* _Problem description_: Print all of the data exactly.

[Entries from a dataset]
******************************
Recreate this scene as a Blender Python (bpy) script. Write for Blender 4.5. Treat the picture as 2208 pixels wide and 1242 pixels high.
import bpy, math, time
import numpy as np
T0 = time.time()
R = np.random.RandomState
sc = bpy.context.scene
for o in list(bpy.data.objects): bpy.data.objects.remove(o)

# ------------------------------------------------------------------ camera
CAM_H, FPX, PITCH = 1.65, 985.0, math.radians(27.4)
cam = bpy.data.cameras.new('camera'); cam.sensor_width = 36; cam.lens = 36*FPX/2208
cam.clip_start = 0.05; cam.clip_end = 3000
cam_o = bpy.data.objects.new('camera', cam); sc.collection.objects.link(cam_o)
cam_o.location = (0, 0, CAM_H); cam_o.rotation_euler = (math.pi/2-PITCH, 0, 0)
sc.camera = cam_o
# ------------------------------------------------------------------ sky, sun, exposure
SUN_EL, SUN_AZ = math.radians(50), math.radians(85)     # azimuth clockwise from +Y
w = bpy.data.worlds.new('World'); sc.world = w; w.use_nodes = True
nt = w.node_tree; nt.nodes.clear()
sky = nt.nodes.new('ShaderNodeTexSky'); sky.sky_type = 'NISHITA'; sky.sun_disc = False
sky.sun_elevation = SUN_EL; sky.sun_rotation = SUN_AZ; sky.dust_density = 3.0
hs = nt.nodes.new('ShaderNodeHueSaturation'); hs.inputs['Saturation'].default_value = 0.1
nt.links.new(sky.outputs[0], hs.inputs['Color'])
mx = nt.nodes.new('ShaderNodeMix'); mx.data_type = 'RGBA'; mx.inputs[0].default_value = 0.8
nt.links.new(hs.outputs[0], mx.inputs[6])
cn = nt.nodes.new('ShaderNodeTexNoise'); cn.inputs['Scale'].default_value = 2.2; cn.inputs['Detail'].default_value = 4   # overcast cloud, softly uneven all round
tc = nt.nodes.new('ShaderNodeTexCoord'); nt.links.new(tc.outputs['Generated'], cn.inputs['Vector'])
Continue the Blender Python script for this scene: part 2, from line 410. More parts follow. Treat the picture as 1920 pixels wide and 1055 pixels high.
******************************
* _Result for this exercise_:
Recreate this scene as a Blender Python (bpy) script. Write for Blender 4.5. Treat the picture as 2208 pixels wide and 1242 pixels high.
import bpy, math, time
import numpy as np
T0 = time.time()
R = np.random.RandomState
sc = bpy.context.scene
for o in list(bpy.data.objects): bpy.data.objects.remove(o)

# ------------------------------------------------------------------ camera
CAM_H, FPX, PITCH = 1.65, 985.0, math.radians(27.4)
cam = bpy.data.cameras.new('camera'); cam.sensor_width = 36; cam.lens = 36*FPX/2208
cam.clip_start = 0.05; cam.clip_end = 3000
cam_o = bpy.data.objects.new('camera', cam); sc.collection.objects.link(cam_o)
cam_o.location = (0, 0, CAM_H); cam_o.rotation_euler = (math.pi/2-PITCH, 0, 0)
sc.camera = cam_o
# ------------------------------------------------------------------ sky, sun, exposure
SUN_EL, SUN_AZ = math.radians(50), math.radians(85)     # azimuth clockwise from +Y
w = bpy.data.worlds.new('World'); sc.world = w; w.use_nodes = True
nt = w.node_tree; nt.nodes.clear()
sky = nt.nodes.new('ShaderNodeTexSky'); sky.sky_type = 'NISHITA'; sky.sun_disc = False
sky.sun_elevation = SUN_EL; sky.sun_rotation = SUN_AZ; sky.dust_density = 3.0
hs = nt.nodes.new('ShaderNodeHueSaturation'); hs.inputs['Saturation'].default_value = 0.1
nt.links.new(sky.outputs[0], hs.inputs['Color'])
mx = nt.nodes.new('ShaderNodeMix'); mx.data_type = 'RGBA'; mx.inputs[0].default_value = 0.8
nt.links.new(hs.outputs[0], mx.inputs[6])
cn = nt.nodes.new('ShaderNodeTexNoise'); cn.inputs['Scale'].default_value = 2.2; cn.inputs['Detail'].default_value = 4   # overcast cloud, softly uneven all round
tc = nt.nodes.new('ShaderNodeTexCoord'); nt.links.new(tc.outputs['Generated'], cn.inputs['Vector'])
Continue the Blender Python script for this scene: part 2, from line 410. More parts follow. Treat the picture as 1920 pixels wide and 1055 pixels high.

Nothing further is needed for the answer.